Mbeki also famously clashed with the SACP stalwart and key ANC strategist, Joe Slovo, who remained a close ideological soul-mate of Chris Hani. Slovo was sent by the SACP central committee to Moscow to discipline Mbeki while he was at the Lenin Institute over an unspecified incident regarding Thabo’s conduct towards a woman. This episode reportedly damaged their relationship irreparably.8 After Slovo criticised Mbeki for an article he had written on China in the African Communist in 1972, Thabo left its editorial board and never wrote for the journal again. Despite these difficulties, both Mbeki and Slovo served on the SACP’s seven-member Politburo, created in 1977. In the 1980s Slovo saw Mbeki as opportunistically using the ANC’s opening to the West to push for the adoption of a centrist social democracy; while Mbeki regarded Slovo’s doctrinaire efforts to declare the ANC a socialist organisation as suicidally unrealistic. Thabo once reportedly told a confidant that Slovo did not like him because he had rejected the older man’s offer of mentorship.9 What Mbeki consistently objected to was the patronising arrogance of many white ANC and SACP members who he felt wanted to assume leadership positions rather than remain as ordinary members.
The SACP boss used Thabo’s absence from an SACP Politburo meeting in 1982 to drop him from the party’s highest decision-making structure, before Thabo was reinstated two years later following an outcry from other party members. Mbeki unsuccessfully opposed Slovo’s election to the SACP chair in 1984, noting that a liberated South Africa would not countenance a white president. In a public confrontation, Slovo condemned Mbeki’s views as racist. Mbeki – who was himself consistently sceptical of the ANC’s military abilities to defeat the apartheid state – grew increasingly wary of Slovo’s and Hani’s insurrectionist militancy, correctly reading the international environment in the mid-1980s as having become more conducive to a negotiated settlement. In keeping with his political pragmatism and calculating caution, Thabo remained a member of the SACP until 1990.10 The ‘man for all seasons’ continued to watch closely which way the political wind was blowing before nailing his colours to the mast and quietly abandoning the SACP on his return to South Africa.
In April 1971 Thabo Mbeki returned to Africa from London for the first time in nearly a decade. He would work for the ANC on the continent for the next two decades until his return home in April 1990, serving at the ANC headquarters in Zambia, as well as in Swaziland, Botswana and Nigeria. It is important to stress that Mbeki’s two-decades-long path to power ran directly through Africa, and not through Europe. In the process, he developed great respect for African solidarity and gratitude for continental support of South Africa’s liberation struggle. It was also during this period that Thabo directly witnessed some of the political and socio-economic challenges of post-colonial Africa which he would have to tackle as president.

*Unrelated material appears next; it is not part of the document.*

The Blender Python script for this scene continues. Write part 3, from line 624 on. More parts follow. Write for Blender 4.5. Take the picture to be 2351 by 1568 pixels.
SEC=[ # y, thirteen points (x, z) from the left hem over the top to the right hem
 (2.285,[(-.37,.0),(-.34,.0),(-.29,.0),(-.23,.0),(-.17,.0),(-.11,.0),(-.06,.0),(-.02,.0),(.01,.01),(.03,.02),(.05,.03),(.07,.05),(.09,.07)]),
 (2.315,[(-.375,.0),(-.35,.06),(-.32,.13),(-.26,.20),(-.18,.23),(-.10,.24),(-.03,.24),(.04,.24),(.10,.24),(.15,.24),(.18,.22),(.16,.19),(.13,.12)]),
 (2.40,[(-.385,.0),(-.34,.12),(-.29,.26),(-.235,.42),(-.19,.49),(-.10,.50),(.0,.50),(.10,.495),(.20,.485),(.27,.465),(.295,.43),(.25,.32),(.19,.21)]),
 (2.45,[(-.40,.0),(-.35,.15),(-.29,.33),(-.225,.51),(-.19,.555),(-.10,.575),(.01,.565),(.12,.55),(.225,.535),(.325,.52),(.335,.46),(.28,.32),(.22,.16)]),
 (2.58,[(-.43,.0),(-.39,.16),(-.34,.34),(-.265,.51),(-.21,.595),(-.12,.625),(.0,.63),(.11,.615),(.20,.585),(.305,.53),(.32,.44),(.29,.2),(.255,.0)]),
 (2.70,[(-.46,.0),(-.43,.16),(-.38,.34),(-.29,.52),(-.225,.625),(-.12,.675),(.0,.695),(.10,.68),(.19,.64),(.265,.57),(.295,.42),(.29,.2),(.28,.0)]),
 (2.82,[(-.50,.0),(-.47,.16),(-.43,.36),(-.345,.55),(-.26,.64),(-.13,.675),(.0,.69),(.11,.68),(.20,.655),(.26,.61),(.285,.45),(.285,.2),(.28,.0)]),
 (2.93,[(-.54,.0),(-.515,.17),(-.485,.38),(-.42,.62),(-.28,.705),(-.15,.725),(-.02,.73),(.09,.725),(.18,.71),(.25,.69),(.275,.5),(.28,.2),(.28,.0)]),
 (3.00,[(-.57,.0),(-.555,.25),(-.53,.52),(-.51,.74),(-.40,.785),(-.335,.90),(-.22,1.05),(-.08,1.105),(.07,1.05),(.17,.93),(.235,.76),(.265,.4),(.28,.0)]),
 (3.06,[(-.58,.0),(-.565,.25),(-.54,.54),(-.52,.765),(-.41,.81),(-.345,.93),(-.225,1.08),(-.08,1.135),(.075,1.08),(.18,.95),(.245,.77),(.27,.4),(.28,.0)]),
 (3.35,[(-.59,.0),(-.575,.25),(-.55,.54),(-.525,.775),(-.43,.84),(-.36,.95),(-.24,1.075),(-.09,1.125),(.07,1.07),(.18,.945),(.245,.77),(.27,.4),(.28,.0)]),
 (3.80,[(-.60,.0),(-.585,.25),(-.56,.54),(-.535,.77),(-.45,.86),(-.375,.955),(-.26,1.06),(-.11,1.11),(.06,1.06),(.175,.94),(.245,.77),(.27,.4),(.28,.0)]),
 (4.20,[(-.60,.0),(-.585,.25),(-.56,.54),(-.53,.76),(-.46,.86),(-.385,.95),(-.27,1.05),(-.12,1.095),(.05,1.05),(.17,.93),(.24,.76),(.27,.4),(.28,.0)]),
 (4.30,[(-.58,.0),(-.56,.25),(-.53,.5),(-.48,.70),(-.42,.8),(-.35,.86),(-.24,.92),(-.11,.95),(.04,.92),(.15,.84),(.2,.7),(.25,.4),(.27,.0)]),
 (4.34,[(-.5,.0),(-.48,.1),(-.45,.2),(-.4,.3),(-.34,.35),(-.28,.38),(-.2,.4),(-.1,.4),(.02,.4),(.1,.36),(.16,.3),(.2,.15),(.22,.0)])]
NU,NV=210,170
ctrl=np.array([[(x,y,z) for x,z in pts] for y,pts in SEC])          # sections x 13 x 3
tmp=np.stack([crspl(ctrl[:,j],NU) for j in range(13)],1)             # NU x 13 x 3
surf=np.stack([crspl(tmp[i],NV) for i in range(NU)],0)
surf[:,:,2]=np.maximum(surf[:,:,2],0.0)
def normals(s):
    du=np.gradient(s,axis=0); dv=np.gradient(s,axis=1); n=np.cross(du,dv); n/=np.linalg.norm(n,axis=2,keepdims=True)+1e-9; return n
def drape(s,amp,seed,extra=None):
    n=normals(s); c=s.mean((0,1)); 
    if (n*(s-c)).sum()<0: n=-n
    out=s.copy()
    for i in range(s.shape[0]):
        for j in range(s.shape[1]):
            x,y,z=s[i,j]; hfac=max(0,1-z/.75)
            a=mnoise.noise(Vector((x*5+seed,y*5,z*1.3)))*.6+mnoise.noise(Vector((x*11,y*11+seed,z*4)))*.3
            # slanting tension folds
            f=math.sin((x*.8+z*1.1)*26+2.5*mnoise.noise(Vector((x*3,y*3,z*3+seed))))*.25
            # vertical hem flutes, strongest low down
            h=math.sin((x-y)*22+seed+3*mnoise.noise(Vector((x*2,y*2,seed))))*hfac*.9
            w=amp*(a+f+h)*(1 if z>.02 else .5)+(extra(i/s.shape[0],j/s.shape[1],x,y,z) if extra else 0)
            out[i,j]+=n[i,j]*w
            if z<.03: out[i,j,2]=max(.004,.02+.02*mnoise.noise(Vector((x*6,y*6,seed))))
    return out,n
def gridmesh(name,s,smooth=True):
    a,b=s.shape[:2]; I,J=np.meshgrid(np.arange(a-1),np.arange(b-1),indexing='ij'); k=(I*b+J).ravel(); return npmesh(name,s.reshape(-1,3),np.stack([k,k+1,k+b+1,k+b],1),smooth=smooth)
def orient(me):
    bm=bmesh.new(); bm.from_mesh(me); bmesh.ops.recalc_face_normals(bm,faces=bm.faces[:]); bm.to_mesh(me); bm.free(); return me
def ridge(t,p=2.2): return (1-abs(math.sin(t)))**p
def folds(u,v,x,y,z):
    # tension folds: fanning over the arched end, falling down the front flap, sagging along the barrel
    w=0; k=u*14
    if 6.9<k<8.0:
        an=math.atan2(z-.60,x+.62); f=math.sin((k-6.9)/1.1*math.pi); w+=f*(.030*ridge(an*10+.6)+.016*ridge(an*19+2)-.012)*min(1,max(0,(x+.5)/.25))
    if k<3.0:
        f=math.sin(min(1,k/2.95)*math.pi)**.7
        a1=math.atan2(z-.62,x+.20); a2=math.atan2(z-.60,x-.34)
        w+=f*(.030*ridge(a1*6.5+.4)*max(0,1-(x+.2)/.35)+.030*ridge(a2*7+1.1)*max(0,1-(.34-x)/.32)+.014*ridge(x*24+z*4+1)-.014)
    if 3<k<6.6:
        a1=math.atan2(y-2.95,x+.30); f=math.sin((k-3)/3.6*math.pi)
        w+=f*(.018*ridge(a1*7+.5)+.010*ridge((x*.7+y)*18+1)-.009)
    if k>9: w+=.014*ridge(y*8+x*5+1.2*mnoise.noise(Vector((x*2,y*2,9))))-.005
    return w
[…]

In Africa he was joined by his wife. In 1971 Zanele won a scholarship to start a doctorate on social welfare – focused on the status of black women under apartheid – at Brandeis University in Boston, though she would never complete it. She was widely respected within the ANC as an intellectual with independent and radical views, and was elected to ANC Women’s League positions when the couple lived in Lusaka. She returned to Zambia from the United States to set up the family home in 1974, working for the largely Swedish-funded International University Education Fund (IUEF), which sourced scholarships for black South Africans, until its deputy director, Craig Williamson, was exposed as an apartheid spy. A three-bedroom terraced house on Martin Luther King Close in the Lusaka suburb of Kabulonga became the Mbeki family home for the next two decades. The couple were said to be very private. They spent much time apart because of Thabo’s political activism and Zanele’s equally busy schedule.

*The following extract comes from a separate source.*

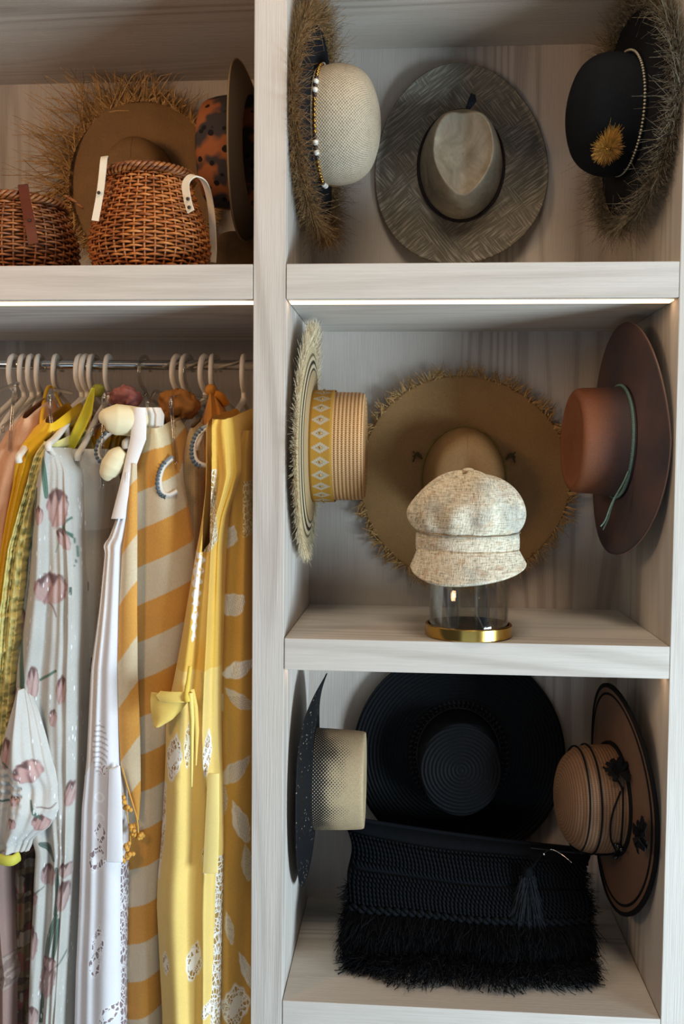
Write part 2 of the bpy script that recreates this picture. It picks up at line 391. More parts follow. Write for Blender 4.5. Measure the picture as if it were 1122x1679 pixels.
fn3 = lambda T, t: -.012*t+.010*np.cos(2*T)*t**2+.012*np.sin(T*2+.6)*t**2+np.clip(t-.93, 0, 1)*.08
brim('brim', a, b, .222, .194, fn3, m_grey, h3, wob=lambda T: .015*np.sin(3*T+1))
pts = [(.222*(1+.015*math.sin(3*t+1))*math.cos(t), .194*(1+.015*math.sin(3*t+1))*math.sin(t), float(fn3(t, 1.0))) for t in np.linspace(0, 2*PI, 100)[:-1]]
o = tube('rolled_edge', pts, .0028, m_grey, h3, closed=True, seg=6)
Vb, Fb = tube_geo([(a*1.015*math.cos(t), b*1.02*math.sin(t), .006) for t in np.linspace(0, 2*PI, 90)[:-1]], .0056, seg=8, closed=True, flat=.6)
mesh('hat_band', Vb, Fb, m_plain('plum_black_band', '#2a2124', .8, .2, .5, 160, .001), h3)
for sgn in (-1, 1):
    P = [(x, sgn*b*.73*math.sqrt(max(0, 1-(x/(a*.80))**2))*(.70 if x > .04 else 1)*(1 if x < .0 else 1)*(.82 if x < -.05 else 1), .1085) for x in np.linspace(-a*.79, a*.79, 26)]
    P = spline([(p[0], p[1], p[2]) for p in P[::3]], 40)
V, F = [], []
m_navy = m_plain('navy_feather', '#10151f', .7, .3)
fz = [(.092, -.004, .045), (.110, -.006, .05), (.130, -.012, .048), (.146, -.018, .044), (.142, -.028, .044), (.128, -.030, .046), (.110, -.016, .05)]
P = np.array(fz); cen = P.mean(0); V = [tuple(cen+(0, 0, .006))]+[tuple(p) for p in P]+[tuple(p-(0, 0, .006)) for p in P]; n_ = len(P)
F = [(0, 1+i, 1+(i+1) % n_) for i in range(n_)]+[(1+i, 1+n_+i, 1+n_+(i+1) % n_, 1+(i+1) % n_) for i in range(n_)]+[tuple(range(2*n_, n_, -1))]
o = mesh('feather', V, F, m_navy, h3, smooth=False); o['label'] = 'navy feather tuft at the crown top'

# --- 4 straw boater with mustard ribbon, middle shelf, left wall
def m_braidf(name, c1, c2, c3, pitch=.0078):
    a = N(name, .45, .4); u, v, _ = a.sep(a.coord('UV'))
    row = a.math('SINE', a.math('MULTIPLY', v, 2*PI/pitch)); tw = a.math('SINE', a.math('ADD', a.math('MULTIPLY', u, 2*PI/.0042), a.math('MULTIPLY', row, 1.6)))
    h = a.math('MULTIPLY_ADD', tw, .2, a.math('MULTIPLY_ADD', row, .3, .5)); nz = a.noise(a.coord('UV', (400, 900, 1)), 1, 3)
    h2 = a.math('MULTIPLY_ADD', nz, .35, a.math('MULTIPLY', h, .75)); c = a.ramp(h2, [(.2, lin(c2)), (.5, lin(c1)), (.8, lin(c3))]); a.col(c); a.bump(h2, .0016, .9); return a.done()
m_braid = m_braidf('golden_straw_braid', '#b98750', '#5f4022', '#e2b988')
h4 = thing('boater_hat', 'golden straw boater with mustard diamond-pattern ribbon and frayed brim', 'hat', M=frame((.030, .212, -.335), (1, 0, 0)))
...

After returning home from exile in 1990, Zanele decided to set up the Women’s Development Bank – a micro-enterprise project to support poor women – rather than join ANC party structures. Her devotion to her husband was again evidenced when in the mid-1990s she put her doctorate on hold for a second time to support Thabo’s political ambitions. She managed the family’s finances and had the foresight to invest in property in Johannesburg following their return to South Africa. After Mbeki assumed the presidency in 1999, she kept a low profile as ‘first lady’, refusing requests for interviews.11
Returning to Africa from European exile in 1971, Thabo served as the assistant to Moses Mabhida, the secretary of the ANC’s newly established Revolutionary Council, a body whose task was to get MK soldiers back into South Africa. Exile was not an easy place to be: the ANC had been expelled for a time from Tanzania, while their Zambian hosts were ambivalent about their presence, restricting their activities for fear of provoking a military response from the apartheid regime. In Zambia the ANC built up a sizeable infrastructure, and would eventually build up a sizeable army in Angola by 1990. But further problems were created for the ANC when Mozambique signed the US-brokered Nkomati Accord with Pretoria in March 1984, in a further betrayal of the anti-apartheid struggle, as the ANC had to withdraw its military leadership and hundreds of cadres from this strategic country and neighbour of South Africa. In 1989, as part of a superpower-brokered deal to end the Angolan civil war, thousands of ANC fighters were also forced to leave that country for camps in Uganda. While exiles like Mbeki were grateful for African support for their liberation struggle, these actions of the Front Line States must also have rankled and created some resentment.